If you think you couldn't make a 100Mt bomb of that size, consider the most yield-efficient bomb ever made, the American B41. It produces 25Mt yield and weighs 5 tons. This efficiency means that a 100Mt bomb probably be made that would weigh only 20 tons. The Tsar weighed 27 (it was rushed in 4 months of R&D and the russians hadn't been using quite the efficiency of nuclear fuels that america had been), and even that wasn't a prohibitive weight for carrying by a Tu-95.

In any case, if it had been designed as a 50 megaton bomb (with that design style, about 25 megatons from pure fission), the final-stage fission fallout would have wrecked a HUGE area up in the Novaya Zemyla region.

Lastly, the R&D was 4 months. You can't scrap several bomb designs and have a working scaled down version at the end of that time period (you probably could these days with massive resources, but that was 1961, when everything in R&D had to be done painstakingly by hand).





The Tsar Bomb was known to use a fission-fusion-fission design. Read up on them, look at the region the bombs were detonated in, and then come back and decide how intelligent it would be to have a fully functional final fast fission (argh, alliteration) stage on a 50 megaton bomb detonated in that area.

No after the test ban everything was done behind closed doors. Who knows what type of powerful nukes they've cooked up since? The Russian 50 MT nuke was designed over 40 years ago and that was downgraded from 100MT. The "Father of the Hydrogen Bomb" Edward Teller a Jewish immigrant from Europe stated that the possible yield of nukes was limitless, now that is #ed up!

[edit on 17-10-2007 by somethingaintright]

[edit on 17-10-2007 by somethingaintright]

[edit on 17-10-2007 by somethingaintright]
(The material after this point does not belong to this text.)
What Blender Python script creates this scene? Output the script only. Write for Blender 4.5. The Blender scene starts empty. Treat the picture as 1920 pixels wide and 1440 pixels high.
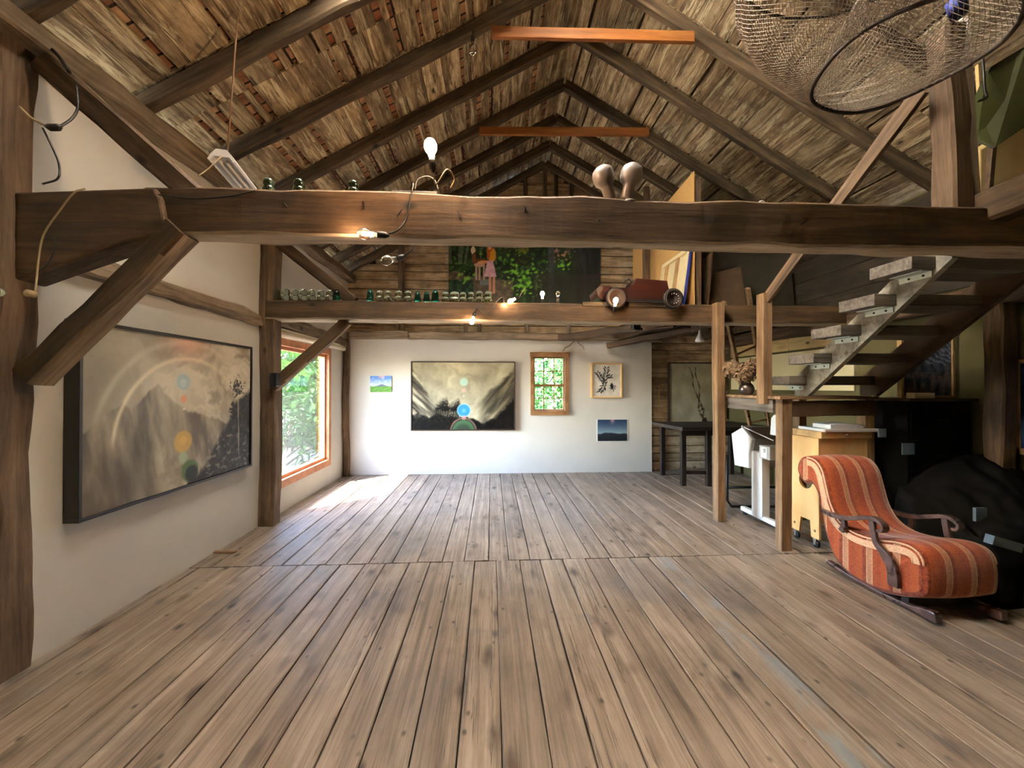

However, as far as we are concerned, it's a little hard to hide the explosion of a 100mt nuclear device.

Shattered OUT...

The emphasis has been toward smaller devices, not larger ones. There are a lot of reasons for that, none of which include "goodwill toward men". The main reason ultra high yield devices were developed back in the 1950's and 1960's was the sheer inaccuracy of nuclear delivery systems. First-generation ICBMs could barely hit a city-sized target, cruise missiles couldn't always hit the right continent, and even manned bombers had Circular Error Probable values measured in hundreds of feet. With that level of precision (if you can call that precision), the only answer against hardened military targets was raw size...thus the megaton-range warheads for Atlas and Titan, and the B-41 30MT nuke for air delivery.

Once delivery systems became accurate enough, smaller devices could service targets that up until then required the 'super' warheads...and once it became possible to use them, the advantages of the smaller weapons became glaringly obvious. They were smaller and lighter and less expensive, which meant that smaller (and cheaper) missiles could carry them, or missiles (or, for that matter, bombers) of similar size could carry more warheads.

What Dr. Teller said concerning the potential yield of thermonuclear weapons has to be read very carefully. The potential yield of a nuclear weapon is pretty much limitless, in theory. In practice, however, there are distinct limits imposed by the need to actually assemble the device, and by the need to keep it together long enough after initiation for it to fully function.